Two images, for me personally, linger from these recent collaborative efforts. The first is from that January morning back in 2013. Through the doors of the Pavilion, moments before the Earthkeepers II press conference ended, four representatives arrived from the Keweenaw Bay Indian Community with gifts of a dozen potted plants of sweet grass and sage for distribution from their recently established tribal greenhouse. They had driven two hours through a snowstorm.

The second is from the small community of Beth Shalom Temple, the Jewish synagogue in Ishpeming, This summer, volunteers from Beth Shalom were among the first of the Earthkeepers’ faith communities to establish a community garden specifically intended to protect native plants and pollinators.

They chose as their garden site a piece of ground on the edge of a community plot in Marquette’s Park Cemetery.

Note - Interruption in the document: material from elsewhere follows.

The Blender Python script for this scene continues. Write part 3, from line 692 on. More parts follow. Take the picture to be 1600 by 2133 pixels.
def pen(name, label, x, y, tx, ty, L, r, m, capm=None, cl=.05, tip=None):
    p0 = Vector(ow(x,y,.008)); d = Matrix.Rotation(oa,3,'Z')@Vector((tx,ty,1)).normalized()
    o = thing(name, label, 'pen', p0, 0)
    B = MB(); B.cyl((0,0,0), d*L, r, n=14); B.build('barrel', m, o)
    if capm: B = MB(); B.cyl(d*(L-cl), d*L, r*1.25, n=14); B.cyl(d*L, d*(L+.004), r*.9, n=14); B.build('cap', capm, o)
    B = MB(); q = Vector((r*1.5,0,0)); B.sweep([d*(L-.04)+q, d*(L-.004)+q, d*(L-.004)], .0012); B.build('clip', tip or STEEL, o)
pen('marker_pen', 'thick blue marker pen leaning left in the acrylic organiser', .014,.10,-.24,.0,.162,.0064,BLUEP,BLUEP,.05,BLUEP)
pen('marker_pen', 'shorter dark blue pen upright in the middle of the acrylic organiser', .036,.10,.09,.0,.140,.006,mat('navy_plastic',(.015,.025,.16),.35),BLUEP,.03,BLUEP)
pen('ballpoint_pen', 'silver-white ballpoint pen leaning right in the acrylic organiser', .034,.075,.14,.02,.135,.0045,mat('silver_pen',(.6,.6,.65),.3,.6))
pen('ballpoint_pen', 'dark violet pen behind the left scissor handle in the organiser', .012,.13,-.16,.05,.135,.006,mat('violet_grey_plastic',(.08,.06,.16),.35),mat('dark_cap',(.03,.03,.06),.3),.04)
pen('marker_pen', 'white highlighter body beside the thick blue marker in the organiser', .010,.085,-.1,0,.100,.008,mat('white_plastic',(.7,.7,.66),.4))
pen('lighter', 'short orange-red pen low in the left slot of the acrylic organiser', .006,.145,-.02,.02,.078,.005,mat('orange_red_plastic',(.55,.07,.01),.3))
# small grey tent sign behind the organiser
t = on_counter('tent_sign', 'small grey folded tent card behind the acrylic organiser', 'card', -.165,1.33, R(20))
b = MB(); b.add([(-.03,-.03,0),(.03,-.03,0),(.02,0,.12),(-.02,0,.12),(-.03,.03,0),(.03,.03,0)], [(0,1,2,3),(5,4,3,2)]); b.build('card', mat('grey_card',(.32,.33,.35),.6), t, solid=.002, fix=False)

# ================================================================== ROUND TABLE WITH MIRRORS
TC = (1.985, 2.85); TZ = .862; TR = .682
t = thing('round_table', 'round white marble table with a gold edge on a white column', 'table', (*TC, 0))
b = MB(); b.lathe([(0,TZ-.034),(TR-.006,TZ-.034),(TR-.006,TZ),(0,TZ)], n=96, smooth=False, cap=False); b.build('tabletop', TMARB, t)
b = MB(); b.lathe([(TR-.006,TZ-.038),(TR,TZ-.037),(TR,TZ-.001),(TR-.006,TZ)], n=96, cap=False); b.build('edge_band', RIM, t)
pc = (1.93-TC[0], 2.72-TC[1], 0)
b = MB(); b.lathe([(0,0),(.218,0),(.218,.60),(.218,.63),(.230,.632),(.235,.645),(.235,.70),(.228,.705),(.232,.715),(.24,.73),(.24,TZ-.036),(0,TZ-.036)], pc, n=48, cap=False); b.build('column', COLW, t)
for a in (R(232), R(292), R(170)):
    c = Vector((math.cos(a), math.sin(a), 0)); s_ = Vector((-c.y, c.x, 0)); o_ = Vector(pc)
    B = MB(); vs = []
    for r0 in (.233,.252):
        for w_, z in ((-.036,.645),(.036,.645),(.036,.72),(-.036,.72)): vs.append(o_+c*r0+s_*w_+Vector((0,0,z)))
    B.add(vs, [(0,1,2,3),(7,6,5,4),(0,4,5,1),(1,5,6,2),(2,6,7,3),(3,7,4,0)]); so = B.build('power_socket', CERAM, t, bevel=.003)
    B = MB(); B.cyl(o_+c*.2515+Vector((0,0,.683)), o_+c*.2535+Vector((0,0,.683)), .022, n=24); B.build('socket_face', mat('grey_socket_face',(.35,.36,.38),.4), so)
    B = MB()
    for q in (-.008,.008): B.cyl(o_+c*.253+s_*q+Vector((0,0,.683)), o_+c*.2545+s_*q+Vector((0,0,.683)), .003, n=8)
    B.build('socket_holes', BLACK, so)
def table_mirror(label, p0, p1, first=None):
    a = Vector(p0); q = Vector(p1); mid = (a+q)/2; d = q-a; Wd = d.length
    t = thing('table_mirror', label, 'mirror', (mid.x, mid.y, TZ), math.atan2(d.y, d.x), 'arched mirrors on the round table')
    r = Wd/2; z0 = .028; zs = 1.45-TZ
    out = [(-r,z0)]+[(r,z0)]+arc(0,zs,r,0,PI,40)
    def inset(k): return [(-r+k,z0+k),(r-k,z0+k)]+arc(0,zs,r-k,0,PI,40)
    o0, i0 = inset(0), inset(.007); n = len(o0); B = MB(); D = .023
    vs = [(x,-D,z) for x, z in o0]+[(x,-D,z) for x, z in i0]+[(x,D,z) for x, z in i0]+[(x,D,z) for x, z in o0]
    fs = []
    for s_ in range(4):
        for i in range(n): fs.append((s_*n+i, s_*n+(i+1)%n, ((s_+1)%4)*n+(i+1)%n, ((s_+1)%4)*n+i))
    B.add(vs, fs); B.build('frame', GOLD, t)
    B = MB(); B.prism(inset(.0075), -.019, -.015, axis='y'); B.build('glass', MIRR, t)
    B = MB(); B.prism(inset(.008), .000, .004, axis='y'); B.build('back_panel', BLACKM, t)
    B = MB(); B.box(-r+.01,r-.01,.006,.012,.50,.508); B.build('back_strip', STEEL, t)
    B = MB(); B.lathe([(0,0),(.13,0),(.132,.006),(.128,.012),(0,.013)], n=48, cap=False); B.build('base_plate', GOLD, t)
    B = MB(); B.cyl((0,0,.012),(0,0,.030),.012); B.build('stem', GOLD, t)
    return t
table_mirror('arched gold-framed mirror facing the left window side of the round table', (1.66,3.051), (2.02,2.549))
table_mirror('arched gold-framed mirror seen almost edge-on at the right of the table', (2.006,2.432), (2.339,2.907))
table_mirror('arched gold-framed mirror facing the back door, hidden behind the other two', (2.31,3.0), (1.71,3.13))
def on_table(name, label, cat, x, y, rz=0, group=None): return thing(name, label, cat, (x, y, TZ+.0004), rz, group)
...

Next spring, as we all watch for signs of new life, there in the melting snow, in a place of the buried dead, new life will sprout as a sign of hope from the soil.

Our planet is speaking to us. The science is real. We’re in unprecedented trouble. At the same time, we don’t necessarily have to believe the inevitable consequences of bad environmental news.

There is a great turning happening. A return to the Earth. She needs our care. Together we can make, in a humble way, a difference.

Editor’s note: Jon Magnuson is director of the Cedar Tree Institute, a nonprofit organization in Northern Michigan that initiatives projects and provides services in the areas of mental health, religion, and the environment. For more information: www.earthkeepersup.org.

Earthkeepers I and II has been a collaborative effort of Northern Michigan’s religious communities and include volunteers and leaders representing the Roman Catholic, Lutheran (ELCA), Buddhist, Presbyterian, Episcopal, United Methodist, Unitarian Universalist, American Friends (Quaker) and Baha’i traditions. Since 2004 various partners have included The Nature Conservancy, the Environmental Protection Agency, the Lake Superior Watershed, the United States Forest Service and the Keweenaw Bay Indian Community.